One of the biggest problems with that line of thinking is that “the terrorists” aren’t building the proposed center. It’s being built for American Muslims, who somehow got this nutty idea that the First Amendment protects expressions of their faith, too. Not all Muslims are terrorists. Nor are all terrorists Muslim. (Tim McVeigh, anyone?) It is ironic that the very people who are so concerned about what terrorists think are the ones imbuing the mosque and center with pro-al Qaeda symbolism.
Thing about al Qaeda, it’s run by a sociopath, and sociopaths are the ultimate opportunists. We cannot control how bin Laden’s propaganda machine spins this issue, but we can sure as hell send him the message that we’re not afraid. Not of him, and certainly not of a building just because it happens to be a mosque.
As (conservative!) columnist Kathleen Parker said, nobody has the right to never have his or her feelings hurt. (Heaven knows that’s what I thought some time ago, when Muslims elsewhere in the world staged violent protests because a Danish newspaper printed cartoons of Muhammad.) People do have the right to worship freely, to draw cartoons. And to build mosques.
Yet some residents of Murfreesboro, Tenn., don’t seem to grasp that. They’re opposing plans to expand a mosque that’s been standing in Murfreesboro for 30 years. The Islamic Center of Murfreesboro wants to move from its rented space, and received approval in May to build a mosque.
The opposition has been ugly. Television footage showed one protest sign reading, in essence, that Muslims could build a mosque in American when a church could be built in Saudi Arabia. This shows a mind that is impervious to simple logic: This is not Saudi Arabia. We have the right to worship as we wish, and we’re supposed to be better than the tyrannical Wahabbists that control the petrol-kingdom half a world away.
Then there’s this shockingly low moment for the Tennessee opposition:
Construction equipment at the new mosque site was torched; arson was confirmed. The arsonist has not been caught, but on the surface, it seems as though someone is trying to intimidate Muslims through criminal acts. If that is the case, the arson is not only a distasteful display of intolerance, it’s ironic: This is how the terrorists operate.

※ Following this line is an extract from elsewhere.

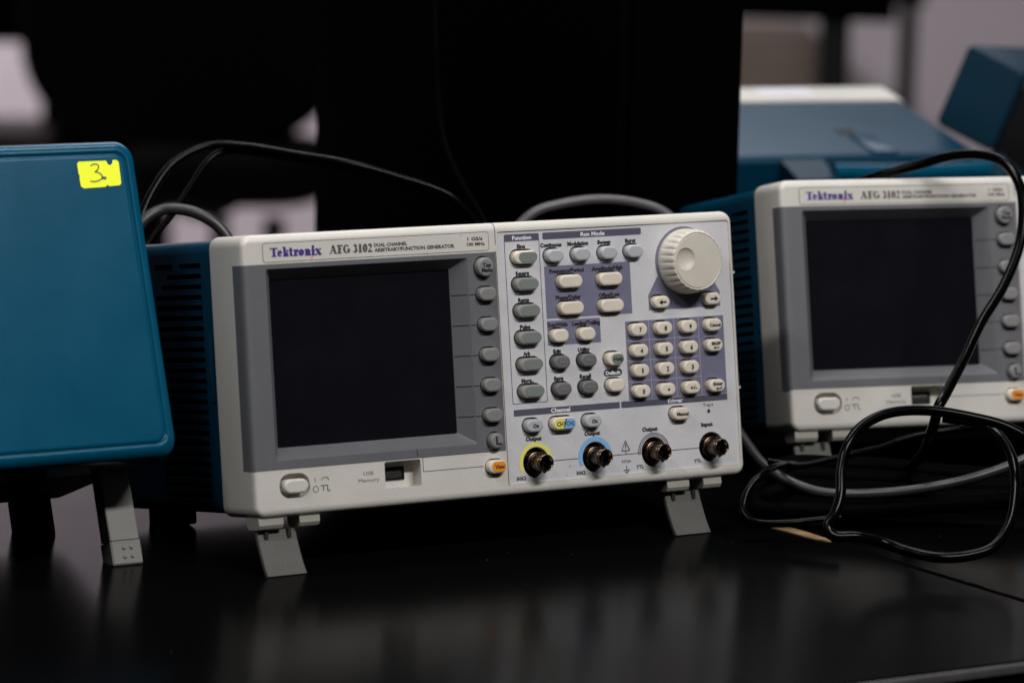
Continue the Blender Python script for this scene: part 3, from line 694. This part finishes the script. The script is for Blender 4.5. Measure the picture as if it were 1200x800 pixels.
bar_leg(-29.5, -11.5); bar_leg(-CW + 20, -CW + 38)
for x in (-40, -CW + 20):
    g = G(); g.rbox(x, x + 20, 130, 148, -20.5, 4, 1.5); g.make('rear_foot', M['rubber'], cov)

# ------------------------------------------------------------------ instruments at the back right
away = copy_tree(gen)
away['label'] = 'function generator turned to face away, its blue top seen behind the right generator'
away.matrix_world = pose(170.5, 901, 648, 40, 12); del away['group']
g = G(); g.box(72, 118, 6, 24, H_ - .6, H_ + .15); g.make('label_plate', M['whiteink'], away)
g = G(); g.tube([(8, 190, 149), (70, 191, 148), (138, 190, 149)], 7, 16); hd = g.make('handle', M['teal'], away)
for x, w_ in ((-16, 30), (137, 34)):
    g = G(); g.loft([[(a, 199, 134), (a, 201, 148), (a, 166, 153), (a, 164, 130)] for a in (x, x + w_)], False, True, True); g.make('handle_arm', M['tealdeep'], hd)

# a smaller teal unit lying tilted on it
ta, tb, tc_ = .277, .501, 1.638
def axis(px, py, depth):
    n = math.hypot(px, py); v = RIGHT * (px/n) + DOWN * (py/n) + FWD * depth
    return v.normalized()
uz = axis(37, -92, -.277); ux = axis(52, 30, -.501); uy = uz.cross(ux).normalized(); ux = uy.cross(uz).normalized()
corner = P(1096, 144, 3135)
M4 = Matrix(((ux.x, uy.x, uz.x, corner.x*S), (ux.y, uy.y, uz.y, corner.y*S), (ux.z, uy.z, uz.z, corner.z*S), (0, 0, 0, 1)))
unit = empty('teal_unit', M4, 'small dark teal unit leaning on top of the instrument that faces away', 'instrument')
g = G()
g.loft([[(x, y, z) for x, z in rr(26, 33, 52 - 2*i, 67 - 2*i, 5, 4)] for i, y in ((2, 0), (.5, .8), (0, 2.5), (0, 118), (2, 120))], True, True, True)
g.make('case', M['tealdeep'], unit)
g = G(); g.rbox(49, 118, 3, 110, -14, 60, 5); g.make('side_cover', M['rubber'], unit)

# ------------------------------------------------------------------ black slim computer standing behind
tw = empty('computer_tower', Matrix.Translation((.411, .262, 0)), 'tall slim black computer standing upright behind the middle function generator', 'computer')
g = G(); g.loft([[(a, b, z) for a, b in rr(45, 198, 98 - 2*i, 396 - 2*i, 2.5, 3)] for i, z in ((1, 2), (0, 4), (0, 420), (1, 422))], True, True, True); g.make('case', M['blackcase'], tw)
g = G(); g.rbox(3, 87, -8, 1, 8, 416, 2); g.make('front_panel', M['blackcase'], tw)
g = G(); g.box(60, 62, -8.6, -8, 296, 300); g.make('status_light', M['greykey'], tw)
for y in (30, 300):
    g = G(); g.rbox(12, 78, y, y + 20, 0, 3, 1); g.make('foot', M['rubber'], tw)

# ------------------------------------------------------------------ bench tops, edge and seam
M['edge'] = mat('edge_highlight_strip', (0.035, 0.034, 0.036), 0.25, vary=0.2, vscale=40, spec=.5)  # paler than the laminate: the front edge's highlight is put into the colour
def slab(name, x0, x1, y0, y1, m=None):
    g = G(); r = 2.5
    prof = ((r, 0), (r*.3, -r*.3), (0, -r), (0, -30), (2, -32))
    g.loft([[(a, b, z) for a, b in rect(x0 + i, x1 - i, y0 + i, y1 - i, 3, 2)] for i, z in prof], True, True, True)
    return g.make(name, M['laminate'])
tl = tag(slab('table_top', -1500, 349.2, -350, 900), 'left black laminate table top with the function generator standing on it', 'table top', 'black laminate table tops')
tr = tag(slab('table_top', 350.8, 2100, -350, 900), 'right black laminate table top beyond the seam, under the cables', 'table top', 'black laminate table tops')
for par, x0_, x1_ in ((tl, -1500, 349.2), (tr, 350.8, 2100)):
    g = G(); g.tube([(x0_ + 3, -350.6, -3.2), ((x0_ + x1_)/2, -350.6, -3.2), (x1_ - 3, -350.6, -3.2)], 2.6, 12); g.make('edge_strip', M['edge'], par)
for par, xs in ((tl, (-1440, 300)), (tr, (410, 2040))):
    for x in xs:
        for y in (-300, 850):
            g = G(); g.rbox(x - 20, x + 20, y - 20, y + 20, -750, -31, 2); g.make('leg', M['blackcase'], par)
g = G(); pts = [(351.5, -3), (349, 6), (343, 2), (341.5, -8), (343.5, -24), (344, -40), (346, -54), (349.5, -60), (352.5, -50), (353, -28)]
g.loft([[(a, b, z) for a, b in pts] for z in (-.3, .55)], False, True, True)
chip = g.make('edge_chip', M['chipboard']); tag(chip, 'tan strip of bare board on the table seam below the coiled cables', 'chip')

# ------------------------------------------------------------------ cables
def smooth(pts, k=8):
    pts = [Vector(p) for p in pts]; out = []
    for i in range(len(pts) - 1):
        a, b, c, d = pts[max(i-1, 0)], pts[i], pts[i+1], pts[min(i+2, len(pts)-1)]
        for j in range(k):
            t = j / k
            out.append(.5*((2*b) + (c - a)*t + (2*a - 5*b + 4*c - d)*t*t + (3*b - a - 3*c + d)*t*t*t))
    out.append(pts[-1]); return out
def cable(name, pts, r, m, label, cat='cable', group=None):
    g = G(); g.tube(smooth([P(*p) for p in pts], 14), r, 24)
    return tag(g.make(name, M[m]), label, cat, group)
cable('cable', [(150, 320, 2480), (163, 262, 2490), (180, 222, 2500), (205, 190, 2510), (245, 171, 2520), (290, 172, 2520), (345, 181, 2520), (405, 191, 2520), (462, 206, 2525), (525, 228, 2530), (560, 262, 2535)], 2.4, 'cable', 'black cable arching from the blue cover over to the middle generator, glossy on top')
cable('cable', [(150, 330, 2500), (176, 285, 2505), (203, 250, 2510), (224, 218, 2515), (243, 190, 2520), (262, 178, 2524), (292, 178, 2524), (345, 186, 2524), (405, 196, 2524), (462, 211, 2529), (525, 233, 2534), (558, 268, 2540)], 2.1, 'cable', 'second black cable just below the arching one, crossing in front of the grey cord')
cable('cord', [(140, 300, 2470), (165, 262, 2475), (190, 246, 2480), (220, 247, 2480), (246, 258, 2480), (264, 275, 2480), (276, 300, 2480)], 3.6, 'charcoalcable', 'charcoal grey cord bending down behind the left corner of the middle generator')
cable('cable', [(508, -20, 2640), (511, 50, 2635), (514, 120, 2630), (522, 170, 2620), (540, 212, 2600), (564, 252, 2570), (580, 290, 2550)], 2.0, 'blackcase', 'thin black cable hanging down the side of the black computer')
cable('cord', [(585, 290, 2560), (622, 252, 2565), (655, 240, 2570), (700, 234, 2575), (745, 238, 2575), (782, 252, 2570), (815, 290, 2565)], 3.4, 'greycable', 'grey cord arched just above the top of the middle generator')
cable('cable', [(985, 222, 2590), (1030, 206, 2575), (1075, 194, 2565), (1110, 184, 2555), (1145, 181, 2540), (1175, 190, 2525), (1194, 215, 2510), (1199, 250, 2500), (1194, 290, 2490), (1176, 335, 2475), (1150, 378, 2455), (1130, 420, 2430), (1108, 462, 2400), (1100, 476, 2390), (1094, 498, 2395), (1082, 530, 2430), (1062, 552, 2480)], 3.1, 'cable', 'black cable draped over the right generator and hanging diagonally across its screen')
cable('cable', [(1240, 560, 2330), (1215, 522, 2345), (1180, 500, 2350), (1140, 489, 2350), (1090, 481, 2345), (1045, 483, 2335), (1013, 497, 2325), (994, 520, 2315), (986, 550, 2310), (985, 578, 2305), (979, 600, 2300), (970, 616, 2298), (978, 628, 2296), (1005, 629, 2298), (1035, 636, 2304), (1065, 646, 2300), (1100, 653, 2295), (1135, 651, 2297), (1165, 640, 2303), (1184, 612, 2320), (1190, 575, 2340), (1187, 540, 2360), (1172, 512, 2380), (1148, 496, 2390), (1105, 489, 2395)], 3.0, 'cable', 'thick black cable coiled in front of the right generator, its lowest loop on the table')
cable('cord', [(850, 480, 2500), (872, 515, 2470), (897, 546, 2445), (935, 568, 2430), (975, 578, 2425), (1040, 577, 2425), (1100, 569, 2425), (1150, 557, 2430), (1200, 538, 2440), (1250, 510, 2450)], 3.1, 'charcoalcable', 'grey cord running low across the dark gap beneath the right generator')
for k_, (dv, dd, rr_k, lab) in enumerate(((0, 0, 5.5, 'thick black cable bend hiding the front leg of the right generator, uppermost of three'), (14, -16, 5.5, 'middle one of three thick black cable bends under the right generator'), (27, -30, 5.0, 'lowest of three thick black cable bends under the right generator, near the grey cord'))):
    cable('cable', [(1240, 560 + dv*.6, 2500 + dd), (1130, 556 + dv, 2490 + dd), (1050, 548 + dv, 2482 + dd), (985, 545 + dv, 2475 + dd), (935, 543 + dv, 2470 + dd), (900, 552 + dv, 2464 + dd), (884, 570 + dv*.6, 2458 + dd), (892, 588 + dv*.3, 2452 + dd), (930, 597, 2450 + dd), (1000, 598, 2455 + dd), (1120, 590, 2465 + dd), (1240, 580, 2475 + dd)], rr_k, 'blackcase', lab)
cable('cable', [(950, 548, 2475), (925, 544, 2445), (905, 548, 2410), (893, 556, 2395), (882, 566, 2390), (873, 582, 2385), (872, 600, 2380), (888, 612, 2376), (930, 612, 2376), (985, 606, 2380)], 2.2, 'cable', 'thin black cable curl just right of the middle generator base')
ps = empty('reflection_blocker', Matrix.Translation((.56, .30, 0)) @ Matrix.Rotation(math.radians(-10.75), 4, 'Z'), 'added black box blocking table reflections behind the right function generator', 'light blocker')  # added box, mostly hidden, that blocks the bright reflection on the table
g = G(); g.rbox(0, 420, 0, 50, 0, 62, 6); g.make('body', M['blackcase'], ps)
cable('cable', [(900, 540, 2440), (940, 545, 2435), (990, 534, 2430), (1035, 524, 2420), (1062, 514, 2415), (1110, 505, 2410), (1165, 500, 2400), (1240, 520, 2390)], 2.0, 'cable', 'thin black cable passing under the bezel of the right generator')

# ------------------------------------------------------------------ the room behind
hd_ = math.radians(-32.49)
RM = Matrix.Rotation(hd_, 4, 'Z')         # the room's axes: y' runs away from the camera
def room(o): o.matrix_world = RM @ o.matrix_world; return o
def rp(u, v, D):                           # photo pixel at depth -> room coordinates in mm
    return RM.inverted() @ P(u, v, D)
FL = -750
g = G(); g.add([(-9000, -6000, FL), (9000, -6000, FL), (9000, 9000, FL), (-9000, 9000, FL)], [(0, 1, 2, 3)]); tag(room(g.make('floor', M['floor'])), None, None, kind='structure')
ywall = rp(600, 100, 8600).y
g = G(); g.add([(-9000, ywall, FL), (9000, ywall, FL), (9000, ywall, 2100), (-9000, ywall, 2100)], [(0, 1, 2, 3)])
g.make('wall', M['wall']); wl = bpy.data.objects['wall']; room(wl); tag(wl, None, None, kind='structure')

def chair(u, v_back, D, label, wpx):
    c = rp(u, v_back, D); x, y = c.x, c.y
    root = empty('office_chair', RM @ Matrix.Translation((x*S, y*S, FL*S)), label, 'chair', 'black office chairs in the background')
    zb = c.z - FL
    g = G()
    g.loft([[(a, yy, b) for a, b in rr(0, zb + 200, wpx - 2*i, 400 - 2*i, 150 - i, 10)] for i, yy in ((25, -60), (5, -48), (0, -30), (5, -8), (25, 0))], True, True, True); g.make('backrest', M['fabric'], root)
    g = G(); g.loft([[(a + 88, b - 130, z + 112) for a, b in rr(0, 0, 330 - 2*i, 430 - 2*i, 130 - i, 10)] for i, z in ((45, 378), (10, 392), (0, 425), (8, 450), (40, 458))], True, True, True); g.make('seat', M['fabric'], root)
    g = G(); g.tube([(40, -20, 500), (30, 30, 520), (20, 25, zb + 60)], 75, 12); g.make('back_support', M['rubber'], root)
    g = G(); g.tube([(76, -240, 90), (76, -240, 465)], 15, 14); g.make('gas_column', M['rubber'], root)
    g = G(); g.tube([(155, -200, 62), (150, -230, 110), (155, -200, 465)], 17, 14); g.make('side_post', M['rubber'], root)
    for k in range(5):
        a = 2*PI*k/5 + .4; ca, sa = math.cos(a), math.sin(a)
        g = G(); g.tube([(0, -240, 100), (150*ca, -240 + 150*sa, 92), (290*ca, -240 + 290*sa, 62)], 20, 8); l = g.make('base_arm', M['rubber'], root)
        g = G(); g.tube([(290*ca - 14, -240 + 290*sa, 28), (290*ca + 14, -240 + 290*sa, 28)], 28, 14); g.make('caster', M['rubber'], l)
chair(215, 165, 6350, 'black office chair with its backrest filling the upper left background', 500)

def desk(u0, u1, v, D, legs, label, depth=600, name='desk'):
    a, b = rp(u0, v, D), rp(u1, v, D)
    zt = a.z
    root = empty(name, RM @ Matrix.Translation((0, 0, FL*S)), label, 'desk', None)
    root.matrix_world = RM @ Matrix.Translation((a.x*S, a.y*S, FL*S))
    g = G(); g.rbox(0, b.x - a.x, 0, depth, zt - FL, zt - FL + 90, 4); g.make('top', M['blackcase'], root)
    for (u, w) in legs:
        x = rp(u, 60, D).x - a.x
        g = G(); g.rbox(x - w/2, x + w/2, 20, 20 + w, 0, zt - FL, 3); g.make('leg', M['rubber'], root)
desk(560, 1050, 14, 6000, ((980, 44), (600, 44)), 'dark desk at the upper right background with a thick square leg')
desk(1020, 1085, 6, 7300, ((1066, 30),), 'narrow dark desk end with a thin leg in front of the pale wall', 300)
desk(-150, 60, 46, 6900, ((-100, 40),), 'dark desk edge at the far upper left of the background')

def cabinet(u0, u1, v, D, m, label, depth=300):
    a, b = rp(u0, v, D), rp(u1, v, D)
    root = empty('cabinet', RM @ Matrix.Translation((a.x*S, a.y*S, FL*S)), label, 'cabinet')
    w, h = b.x - a.x, a.z - FL
    g = G(); g.rbox(0, w, 0, depth, 30, h, 4); body = g.make('body', M[m], root)
    for k in (0, 1):
        g = G(); g.rbox(6 + k*w/2, w/2 - 6 + k*w/2, -14, -1, 45, h - 20, 3); g.make('door', M[m], root)
    g = G(); g.box(10, w - 10, 20, depth - 10, 0, 30); g.make('plinth', M['rubber'], root)
cabinet(-140, 52, 152, 7300, 'wood', 'low brown wooden cabinet at the far left background')
cabinet(48, 188, 100, 7500, 'fabric', 'low black cabinet between the blue cover and the chair seat')
cabinet(600, 958, 30, 8300, 'tan', 'tall tan cabinet against the far wall beside the black computer')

Intolerant dumb-assity elsewhere:
A Gainesville, Fla., church giddily announced a Qu’ran burning party for Sept. 11. Pastor Terry Jones said he wanted to show the world that he thinks Islam is “of the devil.” Conveniently, once Jones had exhausted his 15 minutes of fame and had been excoriated by people around the world, “God” suddenly told him to call off his little bonfire.
We claim to be the “land of the free,” yet the more vocal among us betray a primitive ignorance-based fear of objects – buildings and books – which they believe need to be destroyed so they can feel “safe.” After more than two centuries as a free republic, and the benefit of millennia of history showing the futility of religious warfare, this is how far we’ve come?
I don’t want to believe that. I want to believe that most Americans understand we can’t control what terrorists (of any stripe) think or do. We can, however, control what we think, how we react, and we can uphold the beliefs that make this country strong.
Freedom is not free, says the bumper sticker, and it’s not risk-free, either.
We can remember why America is a better place to live than, say, Saudi Arabia. At a minimum, we can truly reflect on “what would Jesus do” and come up with something other than burning the Qu’ran, or trying to burn equipment at a Tennessee mosque site where our countrymen want to gather and exercise the same rights we exercise when we go to church o Sunday.
Standing firm for religious freedom isn’t about trying to persuade al Qaeda that we’re not such a bad lot, so leave us alone, please. It’s about understanding that our constitutional rights exist for all of us, at all times, or they don’t really exist for any of us.
Katharhynn Heidelberg is a journalist in Montrose, Colo.